_Task directions_
Give again, word for word, each line from the top of the listing through the line that holds "c = make_table('small".

_Given data_

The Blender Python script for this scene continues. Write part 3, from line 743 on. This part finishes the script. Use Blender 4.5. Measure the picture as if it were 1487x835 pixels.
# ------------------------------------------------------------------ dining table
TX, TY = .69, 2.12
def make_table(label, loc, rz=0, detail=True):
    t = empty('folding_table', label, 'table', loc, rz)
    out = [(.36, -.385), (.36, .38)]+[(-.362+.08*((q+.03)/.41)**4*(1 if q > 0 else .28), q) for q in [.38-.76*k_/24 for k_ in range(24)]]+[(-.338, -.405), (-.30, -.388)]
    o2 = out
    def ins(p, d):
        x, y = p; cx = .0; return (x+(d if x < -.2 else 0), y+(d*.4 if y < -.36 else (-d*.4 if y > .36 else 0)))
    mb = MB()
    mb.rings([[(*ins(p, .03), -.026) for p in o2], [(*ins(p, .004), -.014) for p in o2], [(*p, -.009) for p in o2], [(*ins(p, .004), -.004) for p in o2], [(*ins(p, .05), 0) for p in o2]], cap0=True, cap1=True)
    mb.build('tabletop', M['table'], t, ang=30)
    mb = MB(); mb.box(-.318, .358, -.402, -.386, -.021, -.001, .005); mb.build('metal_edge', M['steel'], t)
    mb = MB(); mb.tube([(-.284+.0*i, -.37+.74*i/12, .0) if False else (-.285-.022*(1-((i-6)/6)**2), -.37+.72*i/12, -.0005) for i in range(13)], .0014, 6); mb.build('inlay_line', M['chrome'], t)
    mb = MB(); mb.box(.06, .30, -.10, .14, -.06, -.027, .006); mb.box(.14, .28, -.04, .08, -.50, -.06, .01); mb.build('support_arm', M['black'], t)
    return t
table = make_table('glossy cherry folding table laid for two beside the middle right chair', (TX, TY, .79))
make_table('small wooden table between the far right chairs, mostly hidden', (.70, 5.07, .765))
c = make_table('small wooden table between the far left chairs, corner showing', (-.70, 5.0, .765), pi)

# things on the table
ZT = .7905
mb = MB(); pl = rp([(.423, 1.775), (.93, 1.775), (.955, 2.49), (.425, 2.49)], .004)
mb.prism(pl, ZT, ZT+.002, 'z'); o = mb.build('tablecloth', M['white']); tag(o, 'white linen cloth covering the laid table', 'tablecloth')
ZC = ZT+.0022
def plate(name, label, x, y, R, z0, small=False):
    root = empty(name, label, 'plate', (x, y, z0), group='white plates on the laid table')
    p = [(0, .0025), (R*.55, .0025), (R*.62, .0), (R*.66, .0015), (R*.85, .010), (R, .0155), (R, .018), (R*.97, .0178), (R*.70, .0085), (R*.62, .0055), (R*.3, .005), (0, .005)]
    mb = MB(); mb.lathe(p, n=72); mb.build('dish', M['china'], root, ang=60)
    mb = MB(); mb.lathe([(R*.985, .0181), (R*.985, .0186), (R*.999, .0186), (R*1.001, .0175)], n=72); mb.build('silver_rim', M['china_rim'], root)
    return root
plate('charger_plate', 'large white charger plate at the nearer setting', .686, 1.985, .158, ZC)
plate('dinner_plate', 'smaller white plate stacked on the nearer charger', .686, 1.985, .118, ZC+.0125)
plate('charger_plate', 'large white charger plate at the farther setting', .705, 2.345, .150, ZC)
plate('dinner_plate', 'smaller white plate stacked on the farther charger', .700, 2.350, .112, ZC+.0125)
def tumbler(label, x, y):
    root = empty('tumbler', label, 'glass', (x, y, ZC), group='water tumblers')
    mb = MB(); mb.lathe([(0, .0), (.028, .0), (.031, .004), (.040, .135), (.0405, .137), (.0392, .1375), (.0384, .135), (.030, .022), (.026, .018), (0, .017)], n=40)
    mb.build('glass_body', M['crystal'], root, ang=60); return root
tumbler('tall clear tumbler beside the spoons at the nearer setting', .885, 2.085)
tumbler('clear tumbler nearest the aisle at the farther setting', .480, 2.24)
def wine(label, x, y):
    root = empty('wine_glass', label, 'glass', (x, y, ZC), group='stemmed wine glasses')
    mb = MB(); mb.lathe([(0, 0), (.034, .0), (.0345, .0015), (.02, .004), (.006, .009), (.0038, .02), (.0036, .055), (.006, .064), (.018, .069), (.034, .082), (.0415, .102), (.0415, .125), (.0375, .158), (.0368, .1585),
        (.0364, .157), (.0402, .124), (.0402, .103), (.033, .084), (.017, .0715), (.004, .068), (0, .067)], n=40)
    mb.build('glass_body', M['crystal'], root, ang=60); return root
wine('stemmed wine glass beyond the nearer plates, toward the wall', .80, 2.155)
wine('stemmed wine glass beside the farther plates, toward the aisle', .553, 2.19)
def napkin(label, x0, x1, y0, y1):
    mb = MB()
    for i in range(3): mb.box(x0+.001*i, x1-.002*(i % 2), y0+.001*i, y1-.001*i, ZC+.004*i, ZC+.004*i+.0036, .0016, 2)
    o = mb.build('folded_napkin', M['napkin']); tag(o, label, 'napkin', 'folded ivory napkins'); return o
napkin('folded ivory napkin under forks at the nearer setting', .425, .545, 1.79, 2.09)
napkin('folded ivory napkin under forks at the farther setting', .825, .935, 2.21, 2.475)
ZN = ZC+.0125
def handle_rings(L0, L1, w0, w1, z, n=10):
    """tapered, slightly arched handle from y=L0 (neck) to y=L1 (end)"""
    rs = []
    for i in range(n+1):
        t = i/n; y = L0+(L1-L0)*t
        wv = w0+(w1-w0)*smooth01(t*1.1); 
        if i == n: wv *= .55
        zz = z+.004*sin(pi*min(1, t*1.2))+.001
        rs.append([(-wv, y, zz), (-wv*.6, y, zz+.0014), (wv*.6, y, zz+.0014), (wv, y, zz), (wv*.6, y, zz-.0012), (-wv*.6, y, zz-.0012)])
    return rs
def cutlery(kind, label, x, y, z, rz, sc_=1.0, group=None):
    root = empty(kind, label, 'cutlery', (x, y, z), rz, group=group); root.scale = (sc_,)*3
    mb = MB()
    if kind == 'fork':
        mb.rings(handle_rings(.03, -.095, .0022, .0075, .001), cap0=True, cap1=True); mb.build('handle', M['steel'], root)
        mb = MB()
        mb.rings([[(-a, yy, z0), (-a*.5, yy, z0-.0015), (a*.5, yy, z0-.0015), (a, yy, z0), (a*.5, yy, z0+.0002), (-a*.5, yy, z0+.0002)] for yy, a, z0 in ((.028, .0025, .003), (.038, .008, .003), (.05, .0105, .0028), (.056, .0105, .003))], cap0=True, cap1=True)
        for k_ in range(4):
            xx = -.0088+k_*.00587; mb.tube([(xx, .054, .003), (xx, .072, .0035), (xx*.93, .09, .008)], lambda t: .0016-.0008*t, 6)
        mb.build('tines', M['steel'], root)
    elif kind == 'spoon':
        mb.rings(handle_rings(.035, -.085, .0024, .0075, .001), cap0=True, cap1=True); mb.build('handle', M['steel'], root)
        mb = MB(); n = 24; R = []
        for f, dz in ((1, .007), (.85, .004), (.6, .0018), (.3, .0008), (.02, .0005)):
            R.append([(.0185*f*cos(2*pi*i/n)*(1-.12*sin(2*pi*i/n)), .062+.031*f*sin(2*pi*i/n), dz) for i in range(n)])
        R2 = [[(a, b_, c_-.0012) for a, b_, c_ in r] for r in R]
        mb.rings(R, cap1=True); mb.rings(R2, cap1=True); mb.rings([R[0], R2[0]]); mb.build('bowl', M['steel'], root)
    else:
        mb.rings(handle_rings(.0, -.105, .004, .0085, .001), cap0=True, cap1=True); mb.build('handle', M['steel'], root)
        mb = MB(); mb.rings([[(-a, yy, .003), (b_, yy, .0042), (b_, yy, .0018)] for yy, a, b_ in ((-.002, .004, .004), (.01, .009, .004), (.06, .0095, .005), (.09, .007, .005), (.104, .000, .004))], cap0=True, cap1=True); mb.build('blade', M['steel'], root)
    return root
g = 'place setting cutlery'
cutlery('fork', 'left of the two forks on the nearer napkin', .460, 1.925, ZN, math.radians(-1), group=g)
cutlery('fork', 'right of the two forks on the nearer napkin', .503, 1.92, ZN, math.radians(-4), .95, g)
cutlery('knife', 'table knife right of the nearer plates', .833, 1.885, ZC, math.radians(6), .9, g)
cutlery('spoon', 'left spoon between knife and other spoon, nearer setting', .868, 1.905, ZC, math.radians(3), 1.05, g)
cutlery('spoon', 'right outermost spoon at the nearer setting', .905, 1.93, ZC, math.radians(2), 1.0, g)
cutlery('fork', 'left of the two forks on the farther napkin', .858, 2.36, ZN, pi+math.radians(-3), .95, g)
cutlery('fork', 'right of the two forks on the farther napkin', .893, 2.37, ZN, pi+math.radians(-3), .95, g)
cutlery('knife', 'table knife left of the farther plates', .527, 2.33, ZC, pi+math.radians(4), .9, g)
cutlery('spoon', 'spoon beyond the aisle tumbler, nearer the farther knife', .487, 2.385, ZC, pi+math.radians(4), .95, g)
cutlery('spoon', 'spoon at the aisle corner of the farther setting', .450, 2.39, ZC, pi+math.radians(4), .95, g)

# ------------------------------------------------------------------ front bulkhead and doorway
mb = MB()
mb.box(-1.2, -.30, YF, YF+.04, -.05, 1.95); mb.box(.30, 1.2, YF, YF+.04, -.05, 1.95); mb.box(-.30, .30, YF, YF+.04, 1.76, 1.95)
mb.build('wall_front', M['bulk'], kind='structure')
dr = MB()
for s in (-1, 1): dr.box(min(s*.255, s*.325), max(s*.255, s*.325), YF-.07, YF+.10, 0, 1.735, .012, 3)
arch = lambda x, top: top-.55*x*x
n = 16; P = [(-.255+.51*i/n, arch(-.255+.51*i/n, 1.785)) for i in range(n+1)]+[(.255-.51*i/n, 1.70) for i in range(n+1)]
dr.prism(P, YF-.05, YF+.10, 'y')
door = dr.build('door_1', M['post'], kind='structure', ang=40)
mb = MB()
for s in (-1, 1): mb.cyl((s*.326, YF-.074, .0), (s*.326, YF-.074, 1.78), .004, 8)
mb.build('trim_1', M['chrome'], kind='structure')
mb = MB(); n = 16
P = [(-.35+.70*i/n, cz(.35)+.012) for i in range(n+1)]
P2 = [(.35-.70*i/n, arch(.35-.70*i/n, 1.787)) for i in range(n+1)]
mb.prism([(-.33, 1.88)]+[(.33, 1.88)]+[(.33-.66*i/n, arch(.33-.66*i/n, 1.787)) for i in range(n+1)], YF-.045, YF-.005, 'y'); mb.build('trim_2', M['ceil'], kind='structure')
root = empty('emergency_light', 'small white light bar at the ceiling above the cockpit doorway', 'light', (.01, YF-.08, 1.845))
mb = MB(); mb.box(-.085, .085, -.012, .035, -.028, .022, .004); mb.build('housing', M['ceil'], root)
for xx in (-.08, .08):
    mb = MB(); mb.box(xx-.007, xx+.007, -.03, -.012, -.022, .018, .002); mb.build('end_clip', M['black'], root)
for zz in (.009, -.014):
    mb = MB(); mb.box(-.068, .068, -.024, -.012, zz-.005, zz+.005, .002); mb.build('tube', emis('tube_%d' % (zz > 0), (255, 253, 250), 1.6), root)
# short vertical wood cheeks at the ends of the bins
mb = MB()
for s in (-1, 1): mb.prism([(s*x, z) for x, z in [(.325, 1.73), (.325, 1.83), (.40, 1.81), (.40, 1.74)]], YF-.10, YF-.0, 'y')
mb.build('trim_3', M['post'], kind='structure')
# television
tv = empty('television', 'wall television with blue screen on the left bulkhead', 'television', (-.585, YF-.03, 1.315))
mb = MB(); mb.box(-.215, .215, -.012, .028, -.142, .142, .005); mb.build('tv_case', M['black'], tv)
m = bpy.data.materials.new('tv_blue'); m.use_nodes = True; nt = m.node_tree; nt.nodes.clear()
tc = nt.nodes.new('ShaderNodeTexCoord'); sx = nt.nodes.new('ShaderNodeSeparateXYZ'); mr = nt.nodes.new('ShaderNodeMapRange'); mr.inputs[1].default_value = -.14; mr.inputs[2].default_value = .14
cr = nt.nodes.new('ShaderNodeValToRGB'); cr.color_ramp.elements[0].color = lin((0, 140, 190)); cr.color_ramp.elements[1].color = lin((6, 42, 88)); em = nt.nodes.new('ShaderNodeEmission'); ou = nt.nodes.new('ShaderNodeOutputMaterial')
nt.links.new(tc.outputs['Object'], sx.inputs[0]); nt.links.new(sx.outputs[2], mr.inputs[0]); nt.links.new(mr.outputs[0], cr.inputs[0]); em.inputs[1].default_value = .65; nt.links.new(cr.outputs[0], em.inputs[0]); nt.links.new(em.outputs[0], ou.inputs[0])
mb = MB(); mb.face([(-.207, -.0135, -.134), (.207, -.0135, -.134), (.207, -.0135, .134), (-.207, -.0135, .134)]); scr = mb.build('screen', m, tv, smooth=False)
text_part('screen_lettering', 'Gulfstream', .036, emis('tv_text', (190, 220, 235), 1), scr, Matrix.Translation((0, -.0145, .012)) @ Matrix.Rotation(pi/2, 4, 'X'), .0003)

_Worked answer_
The Blender Python script for this scene continues. Write part 3, from line 743 on. This part finishes the script. Use Blender 4.5. Measure the picture as if it were 1487x835 pixels.
# ------------------------------------------------------------------ dining table
TX, TY = .69, 2.12
def make_table(label, loc, rz=0, detail=True):
    t = empty('folding_table', label, 'table', loc, rz)
    out = [(.36, -.385), (.36, .38)]+[(-.362+.08*((q+.03)/.41)**4*(1 if q > 0 else .28), q) for q in [.38-.76*k_/24 for k_ in range(24)]]+[(-.338, -.405), (-.30, -.388)]
    o2 = out
    def ins(p, d):
        x, y = p; cx = .0; return (x+(d if x < -.2 else 0), y+(d*.4 if y < -.36 else (-d*.4 if y > .36 else 0)))
    mb = MB()
    mb.rings([[(*ins(p, .03), -.026) for p in o2], [(*ins(p, .004), -.014) for p in o2], [(*p, -.009) for p in o2], [(*ins(p, .004), -.004) for p in o2], [(*ins(p, .05), 0) for p in o2]], cap0=True, cap1=True)
    mb.build('tabletop', M['table'], t, ang=30)
    mb = MB(); mb.box(-.318, .358, -.402, -.386, -.021, -.001, .005); mb.build('metal_edge', M['steel'], t)
    mb = MB(); mb.tube([(-.284+.0*i, -.37+.74*i/12, .0) if False else (-.285-.022*(1-((i-6)/6)**2), -.37+.72*i/12, -.0005) for i in range(13)], .0014, 6); mb.build('inlay_line', M['chrome'], t)
    mb = MB(); mb.box(.06, .30, -.10, .14, -.06, -.027, .006); mb.box(.14, .28, -.04, .08, -.50, -.06, .01); mb.build('support_arm', M['black'], t)
    return t
table = make_table('glossy cherry folding table laid for two beside the middle right chair', (TX, TY, .79))
make_table('small wooden table between the far right chairs, mostly hidden', (.70, 5.07, .765))
c = make_table('small wooden table between the far left chairs, corner showing', (-.70, 5.0, .765), pi)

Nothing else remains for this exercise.